- [WRITTEN REQUEST]: Set down the material exactly as given, please, from its first line through the line that includes "R = math.radians".

- [SOURCE EXCERPT]:
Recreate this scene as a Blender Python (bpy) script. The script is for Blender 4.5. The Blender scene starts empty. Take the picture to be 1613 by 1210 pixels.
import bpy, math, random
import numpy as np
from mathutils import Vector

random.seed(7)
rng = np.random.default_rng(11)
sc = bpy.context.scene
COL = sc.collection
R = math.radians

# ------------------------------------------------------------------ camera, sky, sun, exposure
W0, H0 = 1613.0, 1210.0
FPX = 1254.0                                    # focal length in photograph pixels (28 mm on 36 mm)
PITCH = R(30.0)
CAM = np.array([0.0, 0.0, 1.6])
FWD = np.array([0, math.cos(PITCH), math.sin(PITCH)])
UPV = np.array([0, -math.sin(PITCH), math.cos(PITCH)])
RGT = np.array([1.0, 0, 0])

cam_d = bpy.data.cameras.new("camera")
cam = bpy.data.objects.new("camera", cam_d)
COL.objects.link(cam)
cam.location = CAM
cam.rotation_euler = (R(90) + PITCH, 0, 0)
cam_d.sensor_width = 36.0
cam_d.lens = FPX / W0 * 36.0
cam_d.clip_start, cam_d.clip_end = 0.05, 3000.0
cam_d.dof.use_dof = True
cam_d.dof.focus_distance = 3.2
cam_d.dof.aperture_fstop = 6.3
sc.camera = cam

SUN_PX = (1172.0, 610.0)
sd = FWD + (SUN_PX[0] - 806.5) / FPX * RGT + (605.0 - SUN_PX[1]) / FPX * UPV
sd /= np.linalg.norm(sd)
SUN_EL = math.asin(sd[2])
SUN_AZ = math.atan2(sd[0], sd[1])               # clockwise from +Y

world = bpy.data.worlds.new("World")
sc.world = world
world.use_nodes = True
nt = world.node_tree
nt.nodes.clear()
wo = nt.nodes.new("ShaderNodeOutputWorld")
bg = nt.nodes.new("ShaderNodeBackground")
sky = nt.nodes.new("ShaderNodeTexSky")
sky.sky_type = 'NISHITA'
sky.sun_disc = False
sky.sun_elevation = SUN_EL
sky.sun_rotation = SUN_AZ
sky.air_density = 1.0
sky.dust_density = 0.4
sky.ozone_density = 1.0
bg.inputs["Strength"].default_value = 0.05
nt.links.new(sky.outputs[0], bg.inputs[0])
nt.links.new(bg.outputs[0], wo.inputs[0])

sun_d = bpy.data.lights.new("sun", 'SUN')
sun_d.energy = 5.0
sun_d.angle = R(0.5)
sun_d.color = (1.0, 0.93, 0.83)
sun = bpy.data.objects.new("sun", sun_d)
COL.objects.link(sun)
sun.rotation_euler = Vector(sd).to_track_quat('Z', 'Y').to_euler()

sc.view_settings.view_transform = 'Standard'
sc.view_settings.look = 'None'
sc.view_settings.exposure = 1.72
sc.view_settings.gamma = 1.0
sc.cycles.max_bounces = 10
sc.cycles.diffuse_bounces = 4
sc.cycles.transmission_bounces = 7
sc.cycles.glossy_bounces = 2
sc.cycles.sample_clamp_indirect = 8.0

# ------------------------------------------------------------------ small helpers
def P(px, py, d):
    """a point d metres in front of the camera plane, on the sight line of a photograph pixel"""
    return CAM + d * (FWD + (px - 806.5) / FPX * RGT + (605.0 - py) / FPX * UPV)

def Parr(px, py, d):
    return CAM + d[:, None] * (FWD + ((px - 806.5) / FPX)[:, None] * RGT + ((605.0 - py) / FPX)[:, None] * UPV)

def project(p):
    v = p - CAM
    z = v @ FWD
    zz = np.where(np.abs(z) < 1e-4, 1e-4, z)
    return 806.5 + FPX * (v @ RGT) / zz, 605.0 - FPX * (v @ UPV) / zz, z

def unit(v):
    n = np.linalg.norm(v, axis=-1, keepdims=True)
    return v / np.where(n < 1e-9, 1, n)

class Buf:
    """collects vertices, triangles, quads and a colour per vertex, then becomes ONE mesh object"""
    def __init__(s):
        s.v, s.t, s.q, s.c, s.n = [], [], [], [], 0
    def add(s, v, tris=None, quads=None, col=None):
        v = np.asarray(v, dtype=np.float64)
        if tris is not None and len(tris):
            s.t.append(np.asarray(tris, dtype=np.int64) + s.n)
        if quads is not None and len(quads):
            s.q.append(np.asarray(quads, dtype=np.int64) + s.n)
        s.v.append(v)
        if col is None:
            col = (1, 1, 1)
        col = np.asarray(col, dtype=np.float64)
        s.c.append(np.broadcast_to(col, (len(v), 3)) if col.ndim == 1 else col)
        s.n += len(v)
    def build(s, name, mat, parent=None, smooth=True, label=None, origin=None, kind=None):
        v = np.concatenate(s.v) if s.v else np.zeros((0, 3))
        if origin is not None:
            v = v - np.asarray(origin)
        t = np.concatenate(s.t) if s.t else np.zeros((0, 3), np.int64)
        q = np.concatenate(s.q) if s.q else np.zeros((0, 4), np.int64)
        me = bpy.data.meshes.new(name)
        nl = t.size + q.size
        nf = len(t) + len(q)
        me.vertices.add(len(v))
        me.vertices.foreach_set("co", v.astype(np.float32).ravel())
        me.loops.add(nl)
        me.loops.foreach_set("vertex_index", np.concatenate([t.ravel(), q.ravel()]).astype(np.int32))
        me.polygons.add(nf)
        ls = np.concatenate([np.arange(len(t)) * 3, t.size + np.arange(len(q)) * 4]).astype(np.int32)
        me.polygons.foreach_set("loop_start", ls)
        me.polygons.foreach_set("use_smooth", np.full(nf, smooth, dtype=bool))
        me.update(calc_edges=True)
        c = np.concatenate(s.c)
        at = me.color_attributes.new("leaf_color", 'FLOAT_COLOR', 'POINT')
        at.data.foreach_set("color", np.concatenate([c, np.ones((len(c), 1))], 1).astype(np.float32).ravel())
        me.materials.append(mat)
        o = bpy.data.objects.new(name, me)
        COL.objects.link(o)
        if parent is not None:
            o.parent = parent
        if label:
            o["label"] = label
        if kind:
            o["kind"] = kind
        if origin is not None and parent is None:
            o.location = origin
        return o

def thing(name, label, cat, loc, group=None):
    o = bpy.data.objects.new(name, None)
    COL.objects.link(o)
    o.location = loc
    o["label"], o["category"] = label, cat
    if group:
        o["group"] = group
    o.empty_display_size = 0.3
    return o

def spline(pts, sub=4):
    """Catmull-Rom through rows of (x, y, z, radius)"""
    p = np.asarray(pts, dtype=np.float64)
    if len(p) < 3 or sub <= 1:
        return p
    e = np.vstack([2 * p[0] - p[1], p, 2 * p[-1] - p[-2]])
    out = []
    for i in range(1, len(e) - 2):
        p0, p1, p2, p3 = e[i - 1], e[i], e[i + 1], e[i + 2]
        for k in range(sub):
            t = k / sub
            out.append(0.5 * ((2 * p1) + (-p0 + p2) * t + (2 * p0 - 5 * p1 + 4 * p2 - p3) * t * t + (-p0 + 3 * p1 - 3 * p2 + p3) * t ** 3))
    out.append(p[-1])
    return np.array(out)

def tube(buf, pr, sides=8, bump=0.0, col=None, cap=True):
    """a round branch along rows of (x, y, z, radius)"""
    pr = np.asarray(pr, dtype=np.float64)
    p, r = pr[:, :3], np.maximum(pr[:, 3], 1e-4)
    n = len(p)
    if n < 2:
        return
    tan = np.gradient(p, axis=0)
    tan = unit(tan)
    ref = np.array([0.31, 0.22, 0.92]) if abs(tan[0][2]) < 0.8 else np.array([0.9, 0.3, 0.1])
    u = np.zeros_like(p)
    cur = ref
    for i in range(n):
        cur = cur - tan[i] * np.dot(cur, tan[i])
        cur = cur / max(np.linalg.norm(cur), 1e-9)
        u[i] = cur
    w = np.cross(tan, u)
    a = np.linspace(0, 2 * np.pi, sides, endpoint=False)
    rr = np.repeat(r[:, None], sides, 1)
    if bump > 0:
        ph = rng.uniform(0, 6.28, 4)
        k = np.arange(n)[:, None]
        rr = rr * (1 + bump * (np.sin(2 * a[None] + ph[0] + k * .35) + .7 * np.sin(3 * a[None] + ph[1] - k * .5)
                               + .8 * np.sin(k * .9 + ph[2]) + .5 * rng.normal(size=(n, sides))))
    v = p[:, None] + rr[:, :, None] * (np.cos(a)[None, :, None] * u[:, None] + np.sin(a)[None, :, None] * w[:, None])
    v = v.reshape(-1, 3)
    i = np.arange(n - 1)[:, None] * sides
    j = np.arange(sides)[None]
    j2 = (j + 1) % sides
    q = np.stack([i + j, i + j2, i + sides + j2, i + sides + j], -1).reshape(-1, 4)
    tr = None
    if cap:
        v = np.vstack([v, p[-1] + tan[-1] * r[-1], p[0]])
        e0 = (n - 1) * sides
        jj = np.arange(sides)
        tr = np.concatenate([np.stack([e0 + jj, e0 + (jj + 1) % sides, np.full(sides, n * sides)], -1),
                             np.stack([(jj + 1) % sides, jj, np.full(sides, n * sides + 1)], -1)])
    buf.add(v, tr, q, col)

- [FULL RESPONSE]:
Recreate this scene as a Blender Python (bpy) script. The script is for Blender 4.5. The Blender scene starts empty. Take the picture to be 1613 by 1210 pixels.
import bpy, math, random
import numpy as np
from mathutils import Vector

random.seed(7)
rng = np.random.default_rng(11)
sc = bpy.context.scene
COL = sc.collection
R = math.radians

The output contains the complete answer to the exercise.